A GW history class is helping with that effort. The scribbled notes in the diary contain large quantities of data—patterns and rhythms in Churchill’s daily activities. In addition to transcribing and reviewing material, students in Jennifer Bertolet’s digital history course will pull that data (including dates, times and locations) and map it visually. Large-scale examples of such projects, she said, include the Four Hundred Years website and American Panorama.

“It really is amazing to look at some mapping projects and how they get you to look at history in a different way,” said Dr. Bertolet, M.A. ’95, Ph.D. ’07, a visiting professor in the history department. “And crowdsourcing has opened up this whole other world for history buffs who want to participate in something like this but have jobs in other fields.”

Detective work

Hidden gems of historical significance and humor are sprinkled throughout the diary.

A meeting between Churchill and President Franklin Roosevelt is simply listed as “Hyde Park,” in Churchill’s diary and “HP,” in Roosevelt’s, shorthand for Roosevelt’s private home on the Hudson River.
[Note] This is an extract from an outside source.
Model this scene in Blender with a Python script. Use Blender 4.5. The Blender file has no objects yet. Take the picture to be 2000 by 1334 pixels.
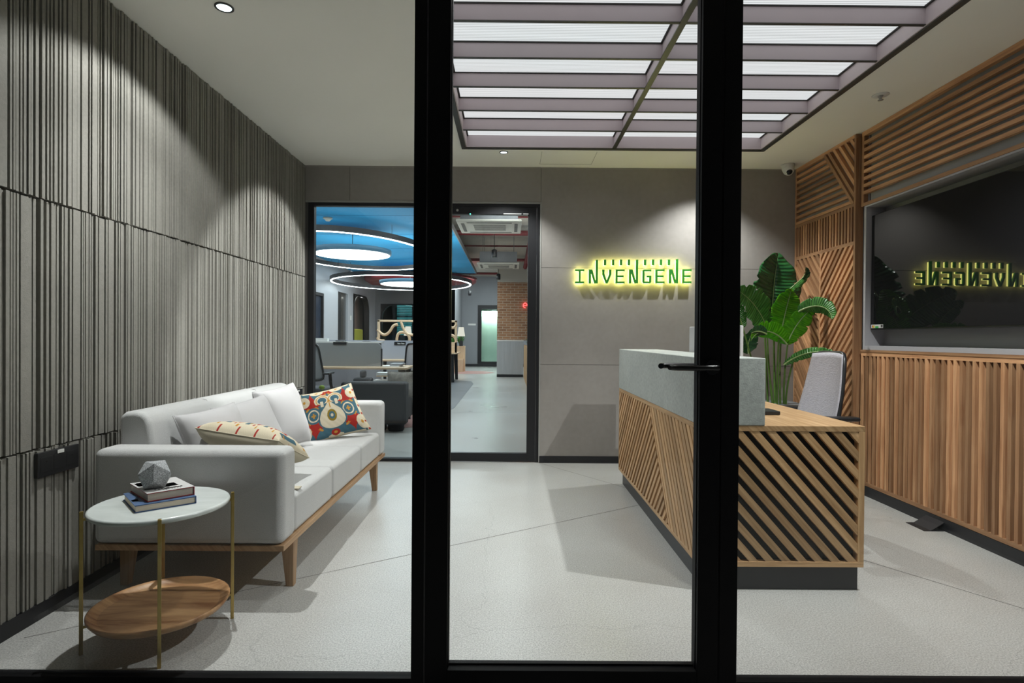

Churchill’s first meeting with Joseph Stalin, a three-day summit in Moscow in August 1942, culminated in a marathon meeting with the Soviet Union general secretary that began the night of Aug. 15. The entry reads: “7-3:30 see Stalin.” We now know, Ms. Trent said, that Stalin and Churchill were up drinking all night and that Churchill boarded a flight at 5:30 a.m. tired and complaining of a headache.

“You see so many things like that in his calendars,” Ms. Trent said. “What is fascinating is they are so plainly and humbly written.”

The diary highlights the social and political network of the era, Ms. Kaplan said. The American diplomat W. Averell Harriman, ambassador to the Soviet Union and later the United Kingdom, shows up several times. Lunches, meetings—even social events—are revealed as building blocks to historical events.

“The thing about primary sources is they are created as life unfolds,” Ms. Kaplan said. “So the significance of events is not necessarily clear in the calendar. It might be a meeting, and you don’t really know what it means. But if you start looking it up, you realize it was the start of a really important conversation that turned out to be a historic event.

“You get drawn into it. You want to do the research and learn a little bit more about what happened. That really brings history alive.”